-- begin --

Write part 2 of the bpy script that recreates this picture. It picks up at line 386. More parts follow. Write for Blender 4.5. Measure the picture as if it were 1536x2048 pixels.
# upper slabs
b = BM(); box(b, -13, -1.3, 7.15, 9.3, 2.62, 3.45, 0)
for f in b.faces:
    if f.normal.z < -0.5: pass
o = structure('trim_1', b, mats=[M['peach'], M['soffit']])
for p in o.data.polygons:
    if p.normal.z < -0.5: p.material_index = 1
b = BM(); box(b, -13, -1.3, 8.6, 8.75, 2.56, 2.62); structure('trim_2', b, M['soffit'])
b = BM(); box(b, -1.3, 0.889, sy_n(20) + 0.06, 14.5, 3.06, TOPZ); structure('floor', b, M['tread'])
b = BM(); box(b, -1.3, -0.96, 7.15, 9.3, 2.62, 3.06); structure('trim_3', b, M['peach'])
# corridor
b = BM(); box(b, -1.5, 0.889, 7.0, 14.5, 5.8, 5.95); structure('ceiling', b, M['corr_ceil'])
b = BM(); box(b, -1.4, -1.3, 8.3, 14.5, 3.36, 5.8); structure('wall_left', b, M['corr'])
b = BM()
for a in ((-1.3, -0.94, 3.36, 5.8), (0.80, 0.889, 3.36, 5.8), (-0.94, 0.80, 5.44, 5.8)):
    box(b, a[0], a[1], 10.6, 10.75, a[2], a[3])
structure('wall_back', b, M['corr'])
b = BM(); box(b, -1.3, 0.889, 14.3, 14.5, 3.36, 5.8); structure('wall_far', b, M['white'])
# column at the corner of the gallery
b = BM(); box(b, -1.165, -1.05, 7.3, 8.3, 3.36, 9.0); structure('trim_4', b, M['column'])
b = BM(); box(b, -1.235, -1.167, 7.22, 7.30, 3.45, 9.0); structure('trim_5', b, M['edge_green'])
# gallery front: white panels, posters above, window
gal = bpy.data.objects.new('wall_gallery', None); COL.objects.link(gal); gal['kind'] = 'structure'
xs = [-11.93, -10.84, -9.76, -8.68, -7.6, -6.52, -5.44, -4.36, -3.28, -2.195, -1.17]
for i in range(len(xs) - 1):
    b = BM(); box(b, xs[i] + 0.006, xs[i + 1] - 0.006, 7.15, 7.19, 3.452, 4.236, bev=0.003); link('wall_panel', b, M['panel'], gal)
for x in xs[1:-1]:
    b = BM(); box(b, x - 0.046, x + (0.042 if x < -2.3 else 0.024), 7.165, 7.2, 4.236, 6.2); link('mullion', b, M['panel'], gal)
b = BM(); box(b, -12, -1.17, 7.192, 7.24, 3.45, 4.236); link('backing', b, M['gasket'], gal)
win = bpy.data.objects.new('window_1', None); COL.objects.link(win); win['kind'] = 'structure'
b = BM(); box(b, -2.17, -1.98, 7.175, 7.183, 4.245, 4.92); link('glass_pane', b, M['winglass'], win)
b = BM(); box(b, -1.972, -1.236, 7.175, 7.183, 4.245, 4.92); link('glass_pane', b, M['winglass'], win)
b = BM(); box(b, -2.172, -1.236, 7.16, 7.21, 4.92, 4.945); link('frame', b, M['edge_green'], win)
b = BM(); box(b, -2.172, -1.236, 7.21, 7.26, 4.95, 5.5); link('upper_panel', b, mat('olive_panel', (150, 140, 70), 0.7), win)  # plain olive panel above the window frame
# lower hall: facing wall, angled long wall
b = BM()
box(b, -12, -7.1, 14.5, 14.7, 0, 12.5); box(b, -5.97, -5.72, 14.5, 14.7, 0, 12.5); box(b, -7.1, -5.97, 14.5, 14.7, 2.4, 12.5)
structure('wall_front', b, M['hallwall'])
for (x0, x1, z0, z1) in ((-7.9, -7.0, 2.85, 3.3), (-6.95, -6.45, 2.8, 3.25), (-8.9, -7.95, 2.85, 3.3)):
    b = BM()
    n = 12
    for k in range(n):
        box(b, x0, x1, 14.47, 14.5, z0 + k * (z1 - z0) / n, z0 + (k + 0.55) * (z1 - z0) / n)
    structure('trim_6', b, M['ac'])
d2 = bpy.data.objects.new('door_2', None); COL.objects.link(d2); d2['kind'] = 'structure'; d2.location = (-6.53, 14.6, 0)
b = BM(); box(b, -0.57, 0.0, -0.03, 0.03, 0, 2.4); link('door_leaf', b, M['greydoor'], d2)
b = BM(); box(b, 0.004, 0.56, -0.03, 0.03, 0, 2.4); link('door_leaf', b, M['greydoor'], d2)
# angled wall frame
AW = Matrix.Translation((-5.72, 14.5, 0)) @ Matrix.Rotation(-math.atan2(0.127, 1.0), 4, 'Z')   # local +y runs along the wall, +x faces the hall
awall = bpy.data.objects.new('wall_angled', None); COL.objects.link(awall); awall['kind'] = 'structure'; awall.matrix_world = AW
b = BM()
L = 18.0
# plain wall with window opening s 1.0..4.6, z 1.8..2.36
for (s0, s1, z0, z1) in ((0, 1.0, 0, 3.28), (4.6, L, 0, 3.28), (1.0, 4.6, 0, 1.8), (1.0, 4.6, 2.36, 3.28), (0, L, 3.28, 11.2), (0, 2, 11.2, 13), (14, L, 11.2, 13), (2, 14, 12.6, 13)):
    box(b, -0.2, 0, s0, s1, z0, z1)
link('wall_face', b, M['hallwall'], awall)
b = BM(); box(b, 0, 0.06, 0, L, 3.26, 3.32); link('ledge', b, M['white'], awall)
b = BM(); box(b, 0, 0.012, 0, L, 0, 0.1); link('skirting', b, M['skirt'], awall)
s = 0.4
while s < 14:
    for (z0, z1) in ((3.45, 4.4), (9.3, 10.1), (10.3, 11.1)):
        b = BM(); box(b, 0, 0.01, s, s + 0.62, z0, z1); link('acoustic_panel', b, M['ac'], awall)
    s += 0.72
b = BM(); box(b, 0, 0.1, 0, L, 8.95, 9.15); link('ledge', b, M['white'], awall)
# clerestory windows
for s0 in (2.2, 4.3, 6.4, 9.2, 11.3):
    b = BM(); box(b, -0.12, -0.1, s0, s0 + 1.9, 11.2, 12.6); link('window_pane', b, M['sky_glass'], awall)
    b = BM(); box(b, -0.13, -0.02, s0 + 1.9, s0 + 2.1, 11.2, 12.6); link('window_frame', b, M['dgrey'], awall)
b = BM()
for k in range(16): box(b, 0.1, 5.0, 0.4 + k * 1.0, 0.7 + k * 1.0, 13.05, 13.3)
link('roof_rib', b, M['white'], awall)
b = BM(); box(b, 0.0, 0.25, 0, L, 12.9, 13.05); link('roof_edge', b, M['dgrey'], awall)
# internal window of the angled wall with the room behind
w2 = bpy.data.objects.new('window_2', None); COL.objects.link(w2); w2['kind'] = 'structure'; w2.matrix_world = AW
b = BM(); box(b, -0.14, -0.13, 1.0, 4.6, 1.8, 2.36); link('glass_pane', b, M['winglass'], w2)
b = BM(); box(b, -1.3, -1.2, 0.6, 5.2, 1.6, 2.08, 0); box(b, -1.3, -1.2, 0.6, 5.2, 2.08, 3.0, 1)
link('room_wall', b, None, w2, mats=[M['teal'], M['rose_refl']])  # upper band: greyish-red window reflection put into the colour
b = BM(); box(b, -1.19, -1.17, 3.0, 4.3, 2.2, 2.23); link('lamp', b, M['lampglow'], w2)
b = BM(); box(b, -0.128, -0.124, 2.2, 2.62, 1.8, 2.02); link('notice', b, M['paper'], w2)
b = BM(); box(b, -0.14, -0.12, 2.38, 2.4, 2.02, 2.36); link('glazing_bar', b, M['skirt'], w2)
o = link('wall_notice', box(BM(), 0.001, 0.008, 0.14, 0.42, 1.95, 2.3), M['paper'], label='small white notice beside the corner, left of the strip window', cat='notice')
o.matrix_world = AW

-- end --

Quote each line above in full, word for word.

Write part 2 of the bpy script that recreates this picture. It picks up at line 386. More parts follow. Write for Blender 4.5. Measure the picture as if it were 1536x2048 pixels.
# upper slabs
b = BM(); box(b, -13, -1.3, 7.15, 9.3, 2.62, 3.45, 0)
for f in b.faces:
    if f.normal.z < -0.5: pass
o = structure('trim_1', b, mats=[M['peach'], M['soffit']])
for p in o.data.polygons:
    if p.normal.z < -0.5: p.material_index = 1
b = BM(); box(b, -13, -1.3, 8.6, 8.75, 2.56, 2.62); structure('trim_2', b, M['soffit'])
b = BM(); box(b, -1.3, 0.889, sy_n(20) + 0.06, 14.5, 3.06, TOPZ); structure('floor', b, M['tread'])
b = BM(); box(b, -1.3, -0.96, 7.15, 9.3, 2.62, 3.06); structure('trim_3', b, M['peach'])
# corridor
b = BM(); box(b, -1.5, 0.889, 7.0, 14.5, 5.8, 5.95); structure('ceiling', b, M['corr_ceil'])
b = BM(); box(b, -1.4, -1.3, 8.3, 14.5, 3.36, 5.8); structure('wall_left', b, M['corr'])
b = BM()
for a in ((-1.3, -0.94, 3.36, 5.8), (0.80, 0.889, 3.36, 5.8), (-0.94, 0.80, 5.44, 5.8)):
    box(b, a[0], a[1], 10.6, 10.75, a[2], a[3])
structure('wall_back', b, M['corr'])
b = BM(); box(b, -1.3, 0.889, 14.3, 14.5, 3.36, 5.8); structure('wall_far', b, M['white'])
# column at the corner of the gallery
b = BM(); box(b, -1.165, -1.05, 7.3, 8.3, 3.36, 9.0); structure('trim_4', b, M['column'])
b = BM(); box(b, -1.235, -1.167, 7.22, 7.30, 3.45, 9.0); structure('trim_5', b, M['edge_green'])
# gallery front: white panels, posters above, window
gal = bpy.data.objects.new('wall_gallery', None); COL.objects.link(gal); gal['kind'] = 'structure'
xs = [-11.93, -10.84, -9.76, -8.68, -7.6, -6.52, -5.44, -4.36, -3.28, -2.195, -1.17]
for i in range(len(xs) - 1):
    b = BM(); box(b, xs[i] + 0.006, xs[i + 1] - 0.006, 7.15, 7.19, 3.452, 4.236, bev=0.003); link('wall_panel', b, M['panel'], gal)
for x in xs[1:-1]:
    b = BM(); box(b, x - 0.046, x + (0.042 if x < -2.3 else 0.024), 7.165, 7.2, 4.236, 6.2); link('mullion', b, M['panel'], gal)
b = BM(); box(b, -12, -1.17, 7.192, 7.24, 3.45, 4.236); link('backing', b, M['gasket'], gal)
win = bpy.data.objects.new('window_1', None); COL.objects.link(win); win['kind'] = 'structure'
b = BM(); box(b, -2.17, -1.98, 7.175, 7.183, 4.245, 4.92); link('glass_pane', b, M['winglass'], win)
b = BM(); box(b, -1.972, -1.236, 7.175, 7.183, 4.245, 4.92); link('glass_pane', b, M['winglass'], win)
b = BM(); box(b, -2.172, -1.236, 7.16, 7.21, 4.92, 4.945); link('frame', b, M['edge_green'], win)
b = BM(); box(b, -2.172, -1.236, 7.21, 7.26, 4.95, 5.5); link('upper_panel', b, mat('olive_panel', (150, 140, 70), 0.7), win)  # plain olive panel above the window frame
# lower hall: facing wall, angled long wall
b = BM()
box(b, -12, -7.1, 14.5, 14.7, 0, 12.5); box(b, -5.97, -5.72, 14.5, 14.7, 0, 12.5); box(b, -7.1, -5.97, 14.5, 14.7, 2.4, 12.5)
structure('wall_front', b, M['hallwall'])
for (x0, x1, z0, z1) in ((-7.9, -7.0, 2.85, 3.3), (-6.95, -6.45, 2.8, 3.25), (-8.9, -7.95, 2.85, 3.3)):
    b = BM()
    n = 12
    for k in range(n):
        box(b, x0, x1, 14.47, 14.5, z0 + k * (z1 - z0) / n, z0 + (k + 0.55) * (z1 - z0) / n)
    structure('trim_6', b, M['ac'])
d2 = bpy.data.objects.new('door_2', None); COL.objects.link(d2); d2['kind'] = 'structure'; d2.location = (-6.53, 14.6, 0)
b = BM(); box(b, -0.57, 0.0, -0.03, 0.03, 0, 2.4); link('door_leaf', b, M['greydoor'], d2)
b = BM(); box(b, 0.004, 0.56, -0.03, 0.03, 0, 2.4); link('door_leaf', b, M['greydoor'], d2)
# angled wall frame
AW = Matrix.Translation((-5.72, 14.5, 0)) @ Matrix.Rotation(-math.atan2(0.127, 1.0), 4, 'Z')   # local +y runs along the wall, +x faces the hall
awall = bpy.data.objects.new('wall_angled', None); COL.objects.link(awall); awall['kind'] = 'structure'; awall.matrix_world = AW
b = BM()
L = 18.0
# plain wall with window opening s 1.0..4.6, z 1.8..2.36
for (s0, s1, z0, z1) in ((0, 1.0, 0, 3.28), (4.6, L, 0, 3.28), (1.0, 4.6, 0, 1.8), (1.0, 4.6, 2.36, 3.28), (0, L, 3.28, 11.2), (0, 2, 11.2, 13), (14, L, 11.2, 13), (2, 14, 12.6, 13)):
    box(b, -0.2, 0, s0, s1, z0, z1)
link('wall_face', b, M['hallwall'], awall)
b = BM(); box(b, 0, 0.06, 0, L, 3.26, 3.32); link('ledge', b, M['white'], awall)
b = BM(); box(b, 0, 0.012, 0, L, 0, 0.1); link('skirting', b, M['skirt'], awall)
s = 0.4
while s < 14:
    for (z0, z1) in ((3.45, 4.4), (9.3, 10.1), (10.3, 11.1)):
        b = BM(); box(b, 0, 0.01, s, s + 0.62, z0, z1); link('acoustic_panel', b, M['ac'], awall)
    s += 0.72
b = BM(); box(b, 0, 0.1, 0, L, 8.95, 9.15); link('ledge', b, M['white'], awall)
# clerestory windows
for s0 in (2.2, 4.3, 6.4, 9.2, 11.3):
    b = BM(); box(b, -0.12, -0.1, s0, s0 + 1.9, 11.2, 12.6); link('window_pane', b, M['sky_glass'], awall)
    b = BM(); box(b, -0.13, -0.02, s0 + 1.9, s0 + 2.1, 11.2, 12.6); link('window_frame', b, M['dgrey'], awall)
b = BM()
for k in range(16): box(b, 0.1, 5.0, 0.4 + k * 1.0, 0.7 + k * 1.0, 13.05, 13.3)
link('roof_rib', b, M['white'], awall)
b = BM(); box(b, 0.0, 0.25, 0, L, 12.9, 13.05); link('roof_edge', b, M['dgrey'], awall)
# internal window of the angled wall with the room behind
w2 = bpy.data.objects.new('window_2', None); COL.objects.link(w2); w2['kind'] = 'structure'; w2.matrix_world = AW
b = BM(); box(b, -0.14, -0.13, 1.0, 4.6, 1.8, 2.36); link('glass_pane', b, M['winglass'], w2)
b = BM(); box(b, -1.3, -1.2, 0.6, 5.2, 1.6, 2.08, 0); box(b, -1.3, -1.2, 0.6, 5.2, 2.08, 3.0, 1)
link('room_wall', b, None, w2, mats=[M['teal'], M['rose_refl']])  # upper band: greyish-red window reflection put into the colour
b = BM(); box(b, -1.19, -1.17, 3.0, 4.3, 2.2, 2.23); link('lamp', b, M['lampglow'], w2)
b = BM(); box(b, -0.128, -0.124, 2.2, 2.62, 1.8, 2.02); link('notice', b, M['paper'], w2)
b = BM(); box(b, -0.14, -0.12, 2.38, 2.4, 2.02, 2.36); link('glazing_bar', b, M['skirt'], w2)
o = link('wall_notice', box(BM(), 0.001, 0.008, 0.14, 0.42, 1.95, 2.3), M['paper'], label='small white notice beside the corner, left of the strip window', cat='notice')
o.matrix_world = AW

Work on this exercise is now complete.